There can be no doubt but that a failure by a trial Judge to disclose that he was contemplating imposing a custodial sentence in lieu of a non-custodial sentence appealed from may amount to a denial of procedural fairness as to which relief in the nature of certiorari will be granted. See Neal v. The Queen (1982) 149 C.L.R. 305; Parker v. Director of Public Prosecutions and Another (1992) 28 N.S.W.L.R. 282; and Brand v. Parsons (1994) 1 V.R. 252.
But in the present case I consider that in making the observations he did before releasing the plaintiff on bail overnight, Judge Duckett clearly disclosed to the plaintiff and his counsel that he was considering the imposition of an immediate term of imprisonment. The words his Honour used are, in my opinion, incapable of any other interpretation.
Further in imposing an effective and immediate term of 19-20 days' imprisonment upon the plaintiff his Honour was not imposing a custodial sentence in lieu of a non-custodial sentence; nor was he imposing a longer term of imprisonment than that originally imposed. Indeed the reverse was the situation.
Section 19(5) of the Sentencing Act 1991 provides that an intensive correction order must be taken to be a sentence of imprisonment for the purposes of all enactments except certain enactments which have no relevance to the present case.

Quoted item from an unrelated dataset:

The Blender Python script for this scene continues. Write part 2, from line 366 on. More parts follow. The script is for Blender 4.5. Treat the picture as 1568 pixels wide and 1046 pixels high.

Section 27(5) of the Act contains a similar provision in relation to suspended sentences of imprisonment.
It follows therefore that what his Honour did was to impose a term of imprisonment of four months for a term of imprisonment of 12 months albeit that his Honour required the plaintiff to serve immediately 19-20 days of the term.
In my opinion the plaintiff's originating motion cannot be sustained.
The originating motion will be dismissed with costs to be taxed and paid by the plaintiff.
I hereby revoke the plaintiff's bail.